§ **Written problem**: State the number of lines that include the string "this", and write nothing else.
-- Begin Task data --
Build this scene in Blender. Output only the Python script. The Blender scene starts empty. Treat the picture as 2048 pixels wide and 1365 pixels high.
-- End Task data --
-- Begin Task data --
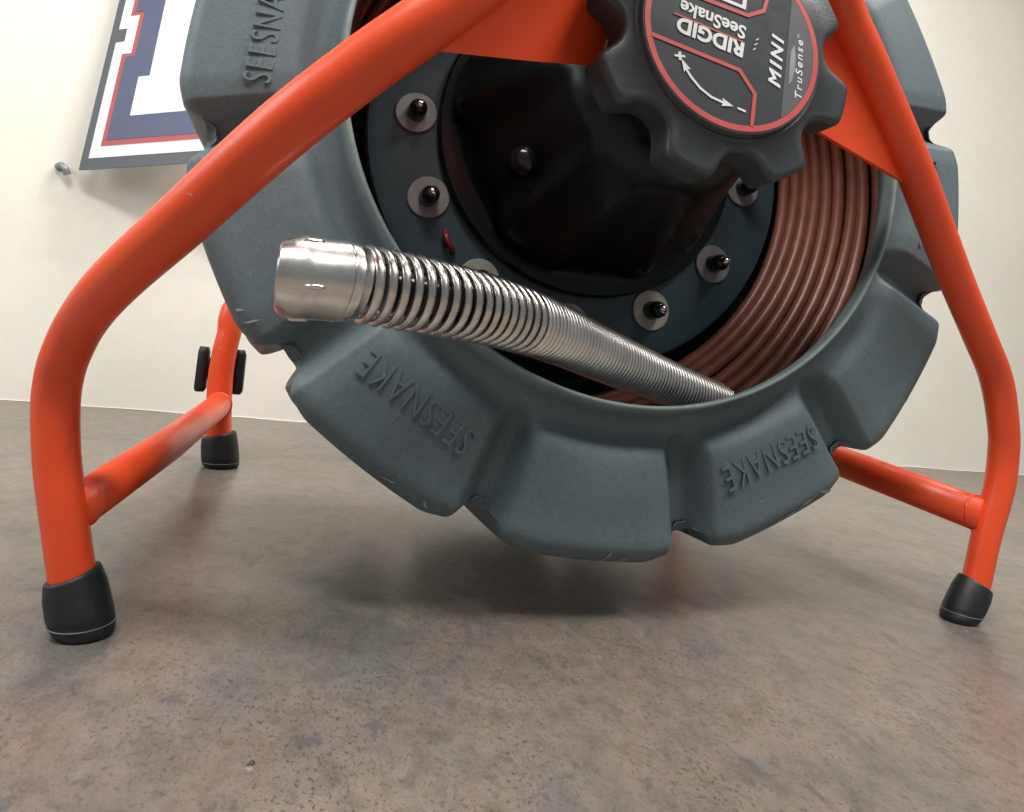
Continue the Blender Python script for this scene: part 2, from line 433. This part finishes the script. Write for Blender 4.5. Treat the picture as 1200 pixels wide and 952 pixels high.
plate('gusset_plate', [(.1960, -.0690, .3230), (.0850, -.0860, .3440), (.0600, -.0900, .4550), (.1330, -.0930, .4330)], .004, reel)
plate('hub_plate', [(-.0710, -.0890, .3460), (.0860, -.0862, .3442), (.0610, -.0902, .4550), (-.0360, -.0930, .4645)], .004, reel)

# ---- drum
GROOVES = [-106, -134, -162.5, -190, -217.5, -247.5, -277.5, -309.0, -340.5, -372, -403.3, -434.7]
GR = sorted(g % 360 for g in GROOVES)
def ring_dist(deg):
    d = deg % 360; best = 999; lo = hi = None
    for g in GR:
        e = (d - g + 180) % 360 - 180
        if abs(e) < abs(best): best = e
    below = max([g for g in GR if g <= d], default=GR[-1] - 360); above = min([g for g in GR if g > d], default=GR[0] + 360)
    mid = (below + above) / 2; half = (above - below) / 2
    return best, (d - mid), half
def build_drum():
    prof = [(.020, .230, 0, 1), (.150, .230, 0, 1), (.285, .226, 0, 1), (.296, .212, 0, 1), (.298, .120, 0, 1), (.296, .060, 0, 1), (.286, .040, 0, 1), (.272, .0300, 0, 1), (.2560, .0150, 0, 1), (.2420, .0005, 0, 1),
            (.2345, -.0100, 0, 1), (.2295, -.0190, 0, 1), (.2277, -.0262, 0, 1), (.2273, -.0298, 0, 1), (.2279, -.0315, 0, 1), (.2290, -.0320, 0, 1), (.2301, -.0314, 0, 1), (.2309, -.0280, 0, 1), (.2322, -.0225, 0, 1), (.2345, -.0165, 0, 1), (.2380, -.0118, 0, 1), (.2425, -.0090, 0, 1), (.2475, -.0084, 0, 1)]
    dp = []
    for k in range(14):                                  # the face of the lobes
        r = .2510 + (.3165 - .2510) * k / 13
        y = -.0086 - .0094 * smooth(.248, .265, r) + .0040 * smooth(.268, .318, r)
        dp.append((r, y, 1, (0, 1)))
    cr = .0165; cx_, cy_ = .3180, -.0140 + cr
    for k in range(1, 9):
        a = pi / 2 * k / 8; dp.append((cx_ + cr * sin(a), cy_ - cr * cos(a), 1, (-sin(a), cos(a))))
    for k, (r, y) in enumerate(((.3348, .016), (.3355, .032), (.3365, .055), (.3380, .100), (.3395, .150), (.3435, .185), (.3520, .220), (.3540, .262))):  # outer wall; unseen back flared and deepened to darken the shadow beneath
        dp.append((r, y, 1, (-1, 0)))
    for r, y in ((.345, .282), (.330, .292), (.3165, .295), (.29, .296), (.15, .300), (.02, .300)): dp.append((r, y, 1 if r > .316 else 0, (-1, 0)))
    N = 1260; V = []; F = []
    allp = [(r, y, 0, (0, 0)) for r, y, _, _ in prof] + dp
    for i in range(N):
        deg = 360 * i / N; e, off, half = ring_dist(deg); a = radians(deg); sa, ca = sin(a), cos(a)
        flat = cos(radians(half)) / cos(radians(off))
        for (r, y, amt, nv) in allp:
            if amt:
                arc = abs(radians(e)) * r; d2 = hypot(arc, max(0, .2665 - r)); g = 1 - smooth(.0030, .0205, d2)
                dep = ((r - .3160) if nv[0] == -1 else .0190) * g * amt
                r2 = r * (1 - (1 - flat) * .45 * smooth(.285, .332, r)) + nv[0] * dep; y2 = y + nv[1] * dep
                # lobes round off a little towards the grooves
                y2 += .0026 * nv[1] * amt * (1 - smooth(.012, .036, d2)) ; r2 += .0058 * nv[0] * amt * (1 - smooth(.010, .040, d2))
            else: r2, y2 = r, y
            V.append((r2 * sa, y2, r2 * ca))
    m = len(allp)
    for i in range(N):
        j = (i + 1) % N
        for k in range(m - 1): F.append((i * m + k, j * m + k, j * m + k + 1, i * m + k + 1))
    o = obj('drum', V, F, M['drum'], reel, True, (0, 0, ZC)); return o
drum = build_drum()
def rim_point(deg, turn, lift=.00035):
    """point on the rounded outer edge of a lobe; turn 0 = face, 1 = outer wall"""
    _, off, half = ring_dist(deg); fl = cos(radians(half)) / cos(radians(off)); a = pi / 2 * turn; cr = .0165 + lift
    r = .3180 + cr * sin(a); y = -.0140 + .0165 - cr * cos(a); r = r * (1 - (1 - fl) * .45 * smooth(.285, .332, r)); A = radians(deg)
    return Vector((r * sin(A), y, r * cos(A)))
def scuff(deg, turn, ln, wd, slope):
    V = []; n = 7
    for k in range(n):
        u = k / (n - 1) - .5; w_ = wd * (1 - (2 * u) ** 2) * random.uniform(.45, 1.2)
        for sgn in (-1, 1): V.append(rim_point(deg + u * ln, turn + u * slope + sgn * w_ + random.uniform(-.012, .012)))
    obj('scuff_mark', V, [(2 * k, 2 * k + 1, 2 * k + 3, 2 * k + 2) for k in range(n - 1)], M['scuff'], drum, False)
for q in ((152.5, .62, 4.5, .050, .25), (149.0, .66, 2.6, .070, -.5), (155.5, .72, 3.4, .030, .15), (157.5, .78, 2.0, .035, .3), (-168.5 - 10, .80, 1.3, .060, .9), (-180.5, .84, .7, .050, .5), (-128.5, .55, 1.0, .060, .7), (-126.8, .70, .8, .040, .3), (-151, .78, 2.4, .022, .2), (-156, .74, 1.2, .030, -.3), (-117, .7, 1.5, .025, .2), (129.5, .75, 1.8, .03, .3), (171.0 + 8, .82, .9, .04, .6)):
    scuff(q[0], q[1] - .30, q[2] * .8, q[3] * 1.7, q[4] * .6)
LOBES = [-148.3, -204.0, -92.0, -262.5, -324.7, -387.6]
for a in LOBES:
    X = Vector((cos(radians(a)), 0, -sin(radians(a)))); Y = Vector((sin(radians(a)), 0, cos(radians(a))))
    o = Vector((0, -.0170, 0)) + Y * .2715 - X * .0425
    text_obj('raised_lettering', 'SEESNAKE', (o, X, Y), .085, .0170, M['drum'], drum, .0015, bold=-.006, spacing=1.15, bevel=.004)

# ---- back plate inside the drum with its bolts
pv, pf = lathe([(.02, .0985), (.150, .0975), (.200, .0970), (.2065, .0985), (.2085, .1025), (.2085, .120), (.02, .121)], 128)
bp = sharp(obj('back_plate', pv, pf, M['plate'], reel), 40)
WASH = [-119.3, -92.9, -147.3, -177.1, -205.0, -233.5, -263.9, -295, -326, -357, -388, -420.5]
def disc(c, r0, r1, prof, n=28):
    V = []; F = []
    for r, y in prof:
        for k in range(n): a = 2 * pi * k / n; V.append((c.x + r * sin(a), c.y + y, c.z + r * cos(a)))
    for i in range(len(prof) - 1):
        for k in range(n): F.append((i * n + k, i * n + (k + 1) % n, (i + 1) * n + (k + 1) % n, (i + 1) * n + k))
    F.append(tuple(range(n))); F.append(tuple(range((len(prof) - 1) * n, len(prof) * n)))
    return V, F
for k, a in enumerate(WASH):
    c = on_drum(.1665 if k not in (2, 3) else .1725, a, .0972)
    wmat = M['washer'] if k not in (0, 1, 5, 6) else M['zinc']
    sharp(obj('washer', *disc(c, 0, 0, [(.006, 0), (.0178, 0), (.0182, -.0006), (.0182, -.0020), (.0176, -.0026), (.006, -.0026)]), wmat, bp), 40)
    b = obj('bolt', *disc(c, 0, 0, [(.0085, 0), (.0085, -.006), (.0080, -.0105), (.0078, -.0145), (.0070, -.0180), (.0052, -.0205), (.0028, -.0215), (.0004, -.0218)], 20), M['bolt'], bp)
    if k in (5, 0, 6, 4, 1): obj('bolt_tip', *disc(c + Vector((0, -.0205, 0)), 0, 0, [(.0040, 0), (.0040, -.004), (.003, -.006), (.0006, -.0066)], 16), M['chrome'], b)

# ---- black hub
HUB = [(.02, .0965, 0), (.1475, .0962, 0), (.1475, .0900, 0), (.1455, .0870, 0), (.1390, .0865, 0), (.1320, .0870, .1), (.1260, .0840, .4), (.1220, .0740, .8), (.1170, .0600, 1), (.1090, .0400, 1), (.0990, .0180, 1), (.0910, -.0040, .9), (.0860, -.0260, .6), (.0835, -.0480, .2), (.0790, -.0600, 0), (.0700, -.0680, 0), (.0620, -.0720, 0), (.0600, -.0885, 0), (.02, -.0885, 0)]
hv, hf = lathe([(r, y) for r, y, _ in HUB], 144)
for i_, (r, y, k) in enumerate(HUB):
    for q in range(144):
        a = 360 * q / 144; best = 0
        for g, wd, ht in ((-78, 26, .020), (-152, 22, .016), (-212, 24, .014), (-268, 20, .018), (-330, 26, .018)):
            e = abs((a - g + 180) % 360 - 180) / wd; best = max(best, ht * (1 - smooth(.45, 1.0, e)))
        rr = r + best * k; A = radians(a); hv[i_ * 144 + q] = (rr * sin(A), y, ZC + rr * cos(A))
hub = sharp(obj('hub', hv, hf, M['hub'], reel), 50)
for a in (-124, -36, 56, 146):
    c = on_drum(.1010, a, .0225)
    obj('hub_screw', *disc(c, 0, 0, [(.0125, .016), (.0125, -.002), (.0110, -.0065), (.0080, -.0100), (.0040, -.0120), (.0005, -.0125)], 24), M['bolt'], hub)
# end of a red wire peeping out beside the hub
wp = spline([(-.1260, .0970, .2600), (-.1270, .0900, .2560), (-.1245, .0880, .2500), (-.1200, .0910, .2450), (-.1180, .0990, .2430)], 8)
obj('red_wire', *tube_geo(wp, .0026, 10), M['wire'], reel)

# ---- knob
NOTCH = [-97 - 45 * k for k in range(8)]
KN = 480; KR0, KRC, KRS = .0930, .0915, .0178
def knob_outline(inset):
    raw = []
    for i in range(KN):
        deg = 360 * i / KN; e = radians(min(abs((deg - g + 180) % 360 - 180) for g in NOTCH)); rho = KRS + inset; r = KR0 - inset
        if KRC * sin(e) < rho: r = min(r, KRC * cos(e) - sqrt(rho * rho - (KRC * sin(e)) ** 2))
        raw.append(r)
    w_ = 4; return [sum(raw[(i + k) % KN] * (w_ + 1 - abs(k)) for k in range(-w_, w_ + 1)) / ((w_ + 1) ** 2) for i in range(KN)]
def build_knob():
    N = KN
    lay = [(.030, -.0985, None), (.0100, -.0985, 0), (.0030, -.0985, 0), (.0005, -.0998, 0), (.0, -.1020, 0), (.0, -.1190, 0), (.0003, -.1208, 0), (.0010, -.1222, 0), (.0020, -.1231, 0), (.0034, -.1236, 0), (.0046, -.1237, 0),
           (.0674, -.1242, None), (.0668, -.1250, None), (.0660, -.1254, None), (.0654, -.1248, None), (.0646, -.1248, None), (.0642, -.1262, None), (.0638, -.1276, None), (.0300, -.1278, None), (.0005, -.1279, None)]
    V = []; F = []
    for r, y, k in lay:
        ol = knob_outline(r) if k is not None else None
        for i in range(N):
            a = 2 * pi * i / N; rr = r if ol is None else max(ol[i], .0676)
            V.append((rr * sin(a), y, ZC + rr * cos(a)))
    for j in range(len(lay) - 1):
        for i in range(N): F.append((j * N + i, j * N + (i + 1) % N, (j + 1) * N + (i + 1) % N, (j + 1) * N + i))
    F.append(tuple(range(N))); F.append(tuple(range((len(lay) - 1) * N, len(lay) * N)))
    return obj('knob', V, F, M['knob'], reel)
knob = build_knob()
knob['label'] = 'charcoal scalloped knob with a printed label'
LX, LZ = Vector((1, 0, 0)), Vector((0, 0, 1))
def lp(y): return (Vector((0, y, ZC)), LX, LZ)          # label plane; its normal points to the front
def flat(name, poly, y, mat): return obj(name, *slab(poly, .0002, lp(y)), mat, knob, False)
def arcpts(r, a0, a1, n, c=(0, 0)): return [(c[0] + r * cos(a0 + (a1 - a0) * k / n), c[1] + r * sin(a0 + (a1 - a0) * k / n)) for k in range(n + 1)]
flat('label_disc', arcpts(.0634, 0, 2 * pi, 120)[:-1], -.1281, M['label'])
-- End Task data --
§ **Correct result**: 2